Where would they all go? How could they afford to pay for their upkeep?

It simply does not make sense. And it is time to stop all the lies.

WHAT PROBABLY HAPPENS IS THIS:

- some of the horses who are "retired" - the favorites - are kept by the owners or they find a home for them ... but this is not the majority since keeping horses is both expensive and time consuming.

- the majority of horses who are no longer wanted are taken to auction or to a broker -- or maybe to the Amish - not exactly known for their compassion to animals. The driver/owner needs to recoup the value of the horse he is getting rid of so he can purchase a new one to work in NYC. This is a business after all, not a not-for-profit horse rescue. Selling the horse is the obvious solution.

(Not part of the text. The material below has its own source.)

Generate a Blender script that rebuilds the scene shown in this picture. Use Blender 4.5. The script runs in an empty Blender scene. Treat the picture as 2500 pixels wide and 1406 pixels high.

- However, some of the horses going to auction are purchased by killer buyers who frequent auctions like New Holland and Unadilla and ship them off to slaughter.

- The driver/owners can say what ever they want about where their horse go. Without proof, it simply does not fly. This is the law in black and white. It is from the NYC Administrative Code - Title 17.

§ 17-329 Disposition of licensed horse. The department shall be notified of the transfer of ownership or other disposition of a licensed horse within ten days thereafter. Such notice shall include the date of disposition and if sold in New York city, the name and address of the buyer or other transferee and such other information as the commissioner may prescribe. A horse shall not be sold or disposed of except in a humane manner.

Notice that the law is written in such a way that it favors the industry. It does not provide a definition for "humane." And it only requires that records of horses sold within New York City be submitted to the Department of Health. But if the horse is sold outside NYC, sales records are not required to be submitted.

Now, doesn't this seem strange to you? Why would records be required for a sale in NYC when it is mostly drivers who buy each others horses -- and not required when sold out of state?

Here's the answer.

The "no sale records" required policy is necessary to protect the industry selling their horses at the auctions. They know that if this became public knowledge, it would not go over well with people. How many horses actually go to auction is not know because of this glitch.

But sometimes, as in the case of “Manhattan” we find out about it.

We are very glad Manhattan appears to be getting well.